MATERIAL
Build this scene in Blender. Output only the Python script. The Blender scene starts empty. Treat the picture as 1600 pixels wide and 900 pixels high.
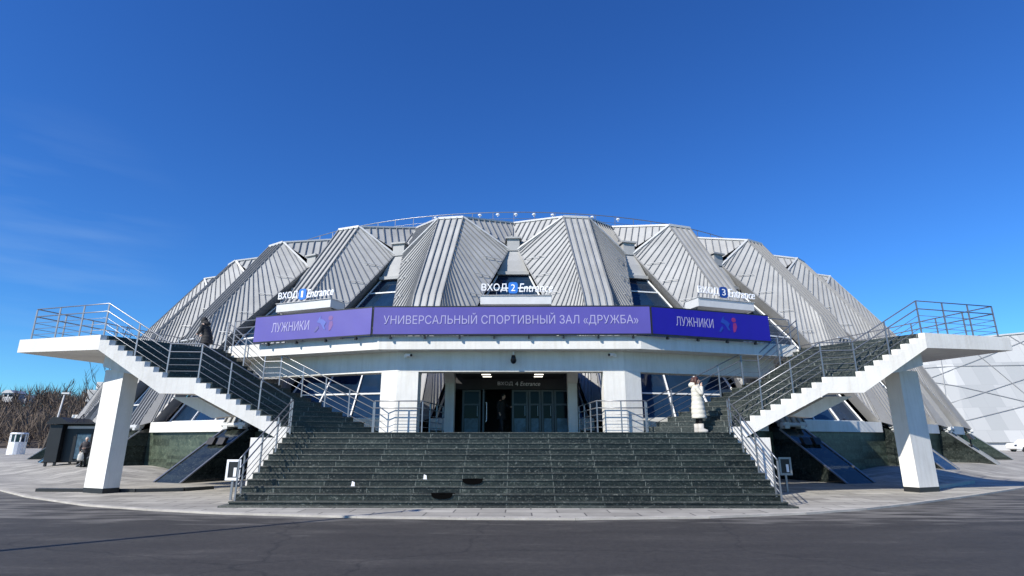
import bpy, bmesh, math, random
from mathutils import Vector, Matrix, geometry
random.seed(7)
R = math.radians
PI = math.pi
S = bpy.context.scene
C = S.collection

# ------------------------------------------------------------------ camera
cam_d = bpy.data.cameras.new('camera')
cam_d.lens = 19.8
cam_d.sensor_width = 36
cam_d.clip_start = 0.1
cam_d.clip_end = 5000
cam = bpy.data.objects.new('camera', cam_d)
cam.location = (0.336, 0, 1.6)
cam.rotation_euler = (R(90) + math.atan2(240, 880), 0, 0.0133)
C.objects.link(cam)
S.camera = cam

# ------------------------------------------------------------------ light
SUN_AZ, SUN_EL = R(47), R(36)          # the light travels towards (+sin az, +cos az)
L = Vector((math.sin(SUN_AZ) * math.cos(SUN_EL), math.cos(SUN_AZ) * math.cos(SUN_EL), -math.sin(SUN_EL)))
sun_d = bpy.data.lights.new('sun', 'SUN')
sun_d.energy = 5.0
sun_d.angle = R(0.5)
sun_d.color = (1.0, 0.94, 0.83)
sun = bpy.data.objects.new('sun', sun_d)
sun.rotation_euler = L.to_track_quat('-Z', 'Y').to_euler()
sun.location = (-60, -40, 60)
C.objects.link(sun)

W = bpy.data.worlds.new('World')
S.world = W
W.use_nodes = True
wn, wl = W.node_tree.nodes, W.node_tree.links
wn.clear()
sky = wn.new('ShaderNodeTexSky')
sky.sky_type = 'NISHITA'
sky.sun_disc = False
sky.sun_elevation = SUN_EL
sky.sun_rotation = math.atan2(-L.x, -L.y)
sky.air_density = 1.0
sky.dust_density = 0.0
sky.ozone_density = 3.0
hs = wn.new('ShaderNodeHueSaturation')
hs.inputs['Saturation'].default_value = 1.16
hs.inputs['Value'].default_value = 1.22
hs.inputs['Hue'].default_value = 0.518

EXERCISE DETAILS
Write out again exactly the lines from the start of the data above through the line containing "C = S.collection", inclusive, excluding any pictures.

REPLY TO THE EXERCISE
Build this scene in Blender. Output only the Python script. The Blender scene starts empty. Treat the picture as 1600 pixels wide and 900 pixels high.
import bpy, bmesh, math, random
from mathutils import Vector, Matrix, geometry
random.seed(7)
R = math.radians
PI = math.pi
S = bpy.context.scene
C = S.collection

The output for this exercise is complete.